I’m not trying to imply that my struggles are worse than hers. In fact, I think she has probably had to fight a lot longer, and a lot harder than I have against our respective prejudicial magnets. I’m just saying that anyone who is prejudiced against Black people, Latinas, young women, young mixed women in the workplace, pregnant people of color, Black people who are too light-skinned, Black people who marry out of their race, people of color who are doing well for themselves… any combination of the above and many more bullshit reasons, I get it. I’m not even Latina and people are racist against me simply because they think I am. I’m treated like shit by White people for having darker skin than them, and Black people for having lighter skin. I get shit from Black men and Latinas for marrying my husband. I have people tell me that I think I’m too good for them, since I’m not hooking them up with extra Food Stamps. I have older people tell me that I’m too young and naïve to understand what they are going through. I get shit from bosses for talking too much, or not talking enough.

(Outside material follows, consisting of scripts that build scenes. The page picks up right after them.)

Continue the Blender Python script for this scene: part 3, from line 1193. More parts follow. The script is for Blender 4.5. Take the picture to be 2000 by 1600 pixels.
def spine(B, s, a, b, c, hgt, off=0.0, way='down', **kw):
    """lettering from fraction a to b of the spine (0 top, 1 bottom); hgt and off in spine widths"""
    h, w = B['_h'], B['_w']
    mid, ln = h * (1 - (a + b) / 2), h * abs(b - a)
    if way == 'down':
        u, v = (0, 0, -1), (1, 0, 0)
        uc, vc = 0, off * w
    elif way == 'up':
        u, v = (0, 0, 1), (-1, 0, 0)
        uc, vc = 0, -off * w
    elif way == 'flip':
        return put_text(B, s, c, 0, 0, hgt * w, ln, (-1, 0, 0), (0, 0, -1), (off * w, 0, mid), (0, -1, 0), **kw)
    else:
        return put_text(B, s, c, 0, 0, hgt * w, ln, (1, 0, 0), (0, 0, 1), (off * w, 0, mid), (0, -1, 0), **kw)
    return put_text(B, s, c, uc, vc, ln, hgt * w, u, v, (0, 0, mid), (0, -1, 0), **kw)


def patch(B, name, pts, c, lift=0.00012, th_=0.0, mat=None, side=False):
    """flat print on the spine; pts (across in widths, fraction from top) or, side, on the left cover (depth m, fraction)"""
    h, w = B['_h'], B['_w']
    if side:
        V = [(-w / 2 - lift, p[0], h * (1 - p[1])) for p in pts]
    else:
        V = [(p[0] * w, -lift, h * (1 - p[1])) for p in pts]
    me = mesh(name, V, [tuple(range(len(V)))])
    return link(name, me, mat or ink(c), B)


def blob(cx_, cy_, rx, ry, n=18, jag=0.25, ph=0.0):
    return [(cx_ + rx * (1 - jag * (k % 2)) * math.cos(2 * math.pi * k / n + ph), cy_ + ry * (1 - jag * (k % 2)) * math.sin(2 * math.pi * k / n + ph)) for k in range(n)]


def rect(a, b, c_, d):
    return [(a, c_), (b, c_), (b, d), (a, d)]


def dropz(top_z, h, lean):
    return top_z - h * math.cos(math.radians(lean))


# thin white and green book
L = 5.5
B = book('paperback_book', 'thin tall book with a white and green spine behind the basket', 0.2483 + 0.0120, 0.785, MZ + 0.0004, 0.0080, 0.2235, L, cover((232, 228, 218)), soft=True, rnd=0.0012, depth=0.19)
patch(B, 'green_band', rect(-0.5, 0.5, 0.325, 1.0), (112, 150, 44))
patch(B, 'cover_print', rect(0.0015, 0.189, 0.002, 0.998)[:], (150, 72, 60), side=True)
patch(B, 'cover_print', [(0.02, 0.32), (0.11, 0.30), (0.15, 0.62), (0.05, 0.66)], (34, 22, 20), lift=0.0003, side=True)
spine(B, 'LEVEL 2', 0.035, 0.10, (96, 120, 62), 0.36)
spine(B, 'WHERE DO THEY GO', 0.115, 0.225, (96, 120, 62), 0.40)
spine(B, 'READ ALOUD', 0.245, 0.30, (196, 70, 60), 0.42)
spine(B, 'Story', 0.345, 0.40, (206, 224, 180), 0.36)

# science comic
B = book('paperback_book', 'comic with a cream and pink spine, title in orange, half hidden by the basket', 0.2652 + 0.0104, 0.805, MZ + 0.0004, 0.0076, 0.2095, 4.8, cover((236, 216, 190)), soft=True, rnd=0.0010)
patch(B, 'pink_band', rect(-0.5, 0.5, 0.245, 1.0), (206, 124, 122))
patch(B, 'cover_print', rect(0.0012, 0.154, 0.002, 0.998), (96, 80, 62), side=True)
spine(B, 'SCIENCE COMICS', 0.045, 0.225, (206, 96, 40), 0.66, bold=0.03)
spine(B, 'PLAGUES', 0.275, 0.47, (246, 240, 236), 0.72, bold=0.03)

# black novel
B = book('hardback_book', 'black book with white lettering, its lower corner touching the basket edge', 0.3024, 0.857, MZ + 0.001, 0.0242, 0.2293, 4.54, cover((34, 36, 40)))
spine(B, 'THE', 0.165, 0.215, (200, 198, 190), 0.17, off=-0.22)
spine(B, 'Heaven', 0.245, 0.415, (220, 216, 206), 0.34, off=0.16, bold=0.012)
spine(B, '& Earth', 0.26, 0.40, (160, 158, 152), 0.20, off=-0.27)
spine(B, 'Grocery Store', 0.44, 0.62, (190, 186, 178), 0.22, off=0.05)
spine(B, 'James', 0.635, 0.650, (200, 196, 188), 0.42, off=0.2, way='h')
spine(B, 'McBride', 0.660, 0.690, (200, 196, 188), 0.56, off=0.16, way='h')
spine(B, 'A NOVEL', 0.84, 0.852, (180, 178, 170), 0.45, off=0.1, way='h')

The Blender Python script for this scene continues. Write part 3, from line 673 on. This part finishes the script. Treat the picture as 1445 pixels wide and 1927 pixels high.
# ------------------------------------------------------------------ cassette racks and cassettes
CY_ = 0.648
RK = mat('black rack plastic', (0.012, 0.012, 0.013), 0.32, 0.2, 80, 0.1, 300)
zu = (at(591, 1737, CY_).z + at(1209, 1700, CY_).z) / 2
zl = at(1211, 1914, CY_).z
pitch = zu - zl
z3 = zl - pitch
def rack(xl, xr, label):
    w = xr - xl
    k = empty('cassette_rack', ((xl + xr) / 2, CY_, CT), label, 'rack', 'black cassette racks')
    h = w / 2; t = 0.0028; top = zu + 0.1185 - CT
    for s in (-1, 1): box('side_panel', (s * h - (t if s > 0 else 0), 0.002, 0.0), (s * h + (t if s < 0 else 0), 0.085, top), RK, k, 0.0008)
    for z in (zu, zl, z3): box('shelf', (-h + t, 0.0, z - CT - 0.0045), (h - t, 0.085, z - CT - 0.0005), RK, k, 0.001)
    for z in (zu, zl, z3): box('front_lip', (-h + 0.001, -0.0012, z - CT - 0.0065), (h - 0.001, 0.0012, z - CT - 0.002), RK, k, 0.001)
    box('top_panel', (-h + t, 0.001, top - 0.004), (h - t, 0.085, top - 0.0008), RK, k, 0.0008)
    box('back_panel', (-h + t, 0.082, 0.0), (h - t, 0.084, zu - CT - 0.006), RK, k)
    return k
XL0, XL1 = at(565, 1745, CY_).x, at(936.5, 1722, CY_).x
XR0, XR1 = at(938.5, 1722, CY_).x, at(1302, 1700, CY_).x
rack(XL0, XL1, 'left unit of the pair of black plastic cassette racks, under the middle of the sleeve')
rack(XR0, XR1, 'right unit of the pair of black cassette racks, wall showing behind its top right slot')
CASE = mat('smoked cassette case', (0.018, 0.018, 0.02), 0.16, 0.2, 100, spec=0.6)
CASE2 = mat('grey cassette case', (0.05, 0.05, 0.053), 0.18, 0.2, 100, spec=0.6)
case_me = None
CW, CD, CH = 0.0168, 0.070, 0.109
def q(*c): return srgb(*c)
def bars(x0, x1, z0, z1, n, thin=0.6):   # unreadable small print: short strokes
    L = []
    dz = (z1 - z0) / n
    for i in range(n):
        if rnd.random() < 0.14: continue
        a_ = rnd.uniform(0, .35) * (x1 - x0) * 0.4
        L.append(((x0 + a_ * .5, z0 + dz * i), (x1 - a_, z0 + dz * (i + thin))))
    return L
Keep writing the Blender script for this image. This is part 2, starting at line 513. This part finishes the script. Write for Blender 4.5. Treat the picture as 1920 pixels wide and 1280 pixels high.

I get shit from coworkers for doing too much work….

And I know we all have out struggles, I just get so frustrated sometimes that I can’t escape mine. I can’t walk down the street and have people think, “Oh, she looks like a nice person,” because the minute they see me I’m slapped with hundreds of labels, and people are reacting to their perceptions of me without my doing a damn thing. Not everyone has that curse.

But sometimes it’s a blessing, because I can look at another person like me, and I get it. There are a lot of prejudices I feel sympathetic towards, but there is no empathy because I’m never experienced it. But there are so many that I’ve dealt with, and learned from, and I appreciate that knowledge because if I was even slightly different, I might not know what I now do.

So that’s all. No hard feelings, just processing. And I am a little sad because I will never meet anyone who has dealt with what I’ve gone through. I ignore our differences sometimes with the hope that I’ll feel totally understood one day, but I think the real issue is that I need to learn to let go of that need to feel understood. There are so many fragmented parts of me that I haven’t wholly integrated yet. It’s my life lesson, maybe, to see myself as a whole person, so then I can really feel that way.